Many working groups have been formed in recent years but Thursday’s announcement is one of the most striking examples yet of a collective effort to address the issue of how all markets will move away from interest rates based on interbank offered rates, such as Libor and Euribor.
The move was made in response to Chris Salmon, executive director, markets at the Bank of England, who called in a July 2017 roundtable speech for the widest possible industry engagement with the transition to a new sterling benchmark.
The five trade associations will now undertake a global market survey of infrastructure providers and buy-side and sell-side institutions, and write a detailed report on their use of ibor rates and the issues they foresee in moving away from them.
The roadmap summarises replacement efforts taken so far and key issues to be addressed in ensuring a smooth transition.
These include ensuring liquidity in derivatives markets based on replacement rates, amending existing contracts based on ibor rates, hedging and valuation issues around transitioning legacy contracts, as well as tax, accounting and governance issues.

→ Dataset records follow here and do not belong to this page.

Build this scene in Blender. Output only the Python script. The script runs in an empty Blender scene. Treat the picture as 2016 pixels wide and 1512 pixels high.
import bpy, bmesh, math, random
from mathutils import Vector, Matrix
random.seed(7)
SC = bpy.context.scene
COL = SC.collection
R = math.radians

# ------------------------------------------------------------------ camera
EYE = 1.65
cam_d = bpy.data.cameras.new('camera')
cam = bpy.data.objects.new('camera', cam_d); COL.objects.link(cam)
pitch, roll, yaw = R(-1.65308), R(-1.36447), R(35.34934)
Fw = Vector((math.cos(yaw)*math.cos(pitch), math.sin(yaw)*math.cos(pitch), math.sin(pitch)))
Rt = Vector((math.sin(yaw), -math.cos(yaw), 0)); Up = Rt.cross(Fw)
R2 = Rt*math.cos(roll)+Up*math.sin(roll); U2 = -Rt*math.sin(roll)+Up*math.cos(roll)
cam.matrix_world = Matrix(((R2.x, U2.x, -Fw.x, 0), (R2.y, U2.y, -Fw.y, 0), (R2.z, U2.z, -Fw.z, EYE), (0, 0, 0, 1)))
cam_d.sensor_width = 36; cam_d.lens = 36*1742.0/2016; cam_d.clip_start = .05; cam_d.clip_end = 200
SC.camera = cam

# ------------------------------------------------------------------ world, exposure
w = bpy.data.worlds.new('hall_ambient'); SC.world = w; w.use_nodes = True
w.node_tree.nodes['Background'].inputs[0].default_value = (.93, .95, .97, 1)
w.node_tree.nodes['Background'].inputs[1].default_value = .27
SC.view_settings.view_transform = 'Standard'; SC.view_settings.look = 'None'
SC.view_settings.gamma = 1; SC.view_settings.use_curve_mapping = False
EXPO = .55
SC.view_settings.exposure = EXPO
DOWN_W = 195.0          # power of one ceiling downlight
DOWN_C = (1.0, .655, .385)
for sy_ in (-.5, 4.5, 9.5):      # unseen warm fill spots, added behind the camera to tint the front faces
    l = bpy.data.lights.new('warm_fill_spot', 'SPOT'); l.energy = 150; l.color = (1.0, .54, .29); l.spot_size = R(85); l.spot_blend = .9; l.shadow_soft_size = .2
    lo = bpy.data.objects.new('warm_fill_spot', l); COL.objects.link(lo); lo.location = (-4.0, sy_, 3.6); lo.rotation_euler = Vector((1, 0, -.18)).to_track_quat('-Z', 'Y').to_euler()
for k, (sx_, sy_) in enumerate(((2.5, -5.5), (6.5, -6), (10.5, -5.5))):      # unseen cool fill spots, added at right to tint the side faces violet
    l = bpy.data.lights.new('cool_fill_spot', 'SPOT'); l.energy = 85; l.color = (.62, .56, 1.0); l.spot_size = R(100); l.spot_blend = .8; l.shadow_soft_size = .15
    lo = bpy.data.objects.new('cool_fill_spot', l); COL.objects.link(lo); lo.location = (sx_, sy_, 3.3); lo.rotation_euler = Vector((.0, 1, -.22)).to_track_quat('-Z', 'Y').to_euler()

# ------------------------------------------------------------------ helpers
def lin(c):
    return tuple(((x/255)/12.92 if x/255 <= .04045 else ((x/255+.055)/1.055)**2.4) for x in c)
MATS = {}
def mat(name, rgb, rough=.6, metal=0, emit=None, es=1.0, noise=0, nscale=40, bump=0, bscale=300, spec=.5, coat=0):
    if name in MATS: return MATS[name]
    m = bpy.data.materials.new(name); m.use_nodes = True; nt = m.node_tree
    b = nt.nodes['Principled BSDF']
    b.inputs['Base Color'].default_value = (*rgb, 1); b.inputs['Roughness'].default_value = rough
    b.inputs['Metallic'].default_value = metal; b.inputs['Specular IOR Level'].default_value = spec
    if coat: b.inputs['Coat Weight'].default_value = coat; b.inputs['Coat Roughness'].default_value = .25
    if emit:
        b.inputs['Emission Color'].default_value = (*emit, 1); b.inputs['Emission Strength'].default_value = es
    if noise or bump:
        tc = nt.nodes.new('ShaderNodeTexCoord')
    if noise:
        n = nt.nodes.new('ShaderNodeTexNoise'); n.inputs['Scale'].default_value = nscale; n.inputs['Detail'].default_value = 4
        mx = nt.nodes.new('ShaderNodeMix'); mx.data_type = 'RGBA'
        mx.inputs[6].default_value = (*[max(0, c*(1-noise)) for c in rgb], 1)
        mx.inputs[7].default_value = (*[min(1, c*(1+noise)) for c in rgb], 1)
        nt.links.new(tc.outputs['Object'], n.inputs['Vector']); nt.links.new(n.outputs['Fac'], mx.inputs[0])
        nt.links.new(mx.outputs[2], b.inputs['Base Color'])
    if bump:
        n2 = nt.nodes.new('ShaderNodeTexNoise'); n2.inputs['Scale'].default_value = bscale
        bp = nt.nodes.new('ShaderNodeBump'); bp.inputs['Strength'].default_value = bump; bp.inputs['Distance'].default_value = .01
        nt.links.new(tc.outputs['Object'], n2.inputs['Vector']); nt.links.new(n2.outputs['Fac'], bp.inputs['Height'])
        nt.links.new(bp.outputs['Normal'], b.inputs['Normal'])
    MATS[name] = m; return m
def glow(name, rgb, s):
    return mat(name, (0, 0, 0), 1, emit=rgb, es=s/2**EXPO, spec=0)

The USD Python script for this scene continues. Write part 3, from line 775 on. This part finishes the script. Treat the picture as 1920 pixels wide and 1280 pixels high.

The report also cites the creation of institutional infrastructures, such as trading and clearing data, as a part of the transition that could cause difficulties. Regulation is also mentioned. The group of five says the move to alternative reference rates could trigger margin requirements on outstanding derivatives contracts.
Since Financial Conduct Authority chief Andrew Bailey’s July 2017 speech announcing the regulator’s 2021 withdrawal from overseeing the calculation of Libor, minds have been concentrated on having credible replacements ready for that deadline.
But for many market participants the sheer size of the task still seems insurmountable by 2021. Using data published by a variety of reference rate working groups and public bodies, the five associations estimate that $370tr of derivatives, loans, securitizations and floating rate bonds reference ibor rates.
Some have called on the banks that submit the data which forms Libor to continue doing so without the FCA’s oversight.
Derivatives players have been ahead of other markets in planning replacement rates. This may not be surprising, since about 80% of the $370tr figure constitutes OTC and exchange-traded derivative contracts.
Working groups in the UK, the US, Switzerland and Japan have all identified risk-free rates to replace their ibor benchmarks.
But none of these is a straight replacement. Not only do they fail to mimic the embedded credit premium of ibor rates — which widen in risk-off markets, while risk-free rates tighten — they also lack a term structure. Recreating the latter is seen as one of the most urgent issues to address on the matter, especially in the syndicated loan market.